Sunday, 12 March 2017

We are superheroes (ethical living in an unethical world)


There isn't much that I can assume about you because we have never met but, because you are here and because of the content of this blog, I can surmise that you are trying to live a life in which you do your best.

You might be vegan.  You might have stopped buying from companies who test on animals.  You might have Googled things like "zero waste" or "ethical clothing companies" a few times.  It doesn't matter how far you are down this path - you are on it.  You are thinking.  You are asking questions.  And that is amazing.  There's a Stoic quote I love:

"One of the causes of the troubles that beset us is the way our lives are guided by the example of others; instead of being set to rights by reason we're seduced by convention." - Seneca, Letters from a Stoic

Living a life that differs from the lives of your relatives, friends, colleagues, neighbours etc. is difficult and you should feel so proud of yourself for making that choice.  You are a brave, beautiful specimen and I salute you. 

But enough about you.

Today, I want to talk to you about one of the few downsides to ethical living.  Though we may try our best; though we recycle, pick the companies we buy from with care and live a life that corresponds with our morals, it is so easy to feel obliteratingly disheartened that your best doesn't change the world as much as you want it to.
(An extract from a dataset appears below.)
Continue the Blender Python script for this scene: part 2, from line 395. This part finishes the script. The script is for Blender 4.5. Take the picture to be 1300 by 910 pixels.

I firmly believe that by living a life you believe in you are blazing the way for someone else.  You are making a daunting thing manageable simply by proving how well you manage.  But it seems that for every person trying their best to ignite positive change, there are twenty more who could not care less.  And five more who are fighting for the opposing side.

I have no doubt that I am not alone in feeling this; the feeling when you step outside your circle of like-minded people and realise how most people think; the patience you have to summon to converse politely in the normal world; carefully tiptoeing the fragile line between appearing self-righteous or apologetic.

If you have felt this way, I have six tips that are worth considering.
  1. Remember that our interpretation of "doing your best" may be different to someone else's
  2. Remember that we all have room for improvement
  3. At one point or another, we have all been suckered in by a marketing strategy.  It can take a while to "wake up" from its spell. 
  4. Ethical living is based on compassion.  This is not limited to the earth and animals; we must treat our fellow man with compassion.
  5. Think back to a time before you considered the impact your choices had on the world (if there was such a time).  Would you call yourself a bad person for lacking the information you have now?
But most importantly...
6. Do not underestimate the impact you have on the world.  

Live a gorgeous, shining example and feel grateful that you have so much to share.  Really feel it.  It is not superiority; it is not arrogance.  It is the ability to see things others cannot.  Like any superpower, it is a responsibility and by living a life founded on a moral code, we are living proof that compassion, kindness and pure frickin' loveliness can be fuel for a beautiful life.  When all's said and done, we're all on the same team.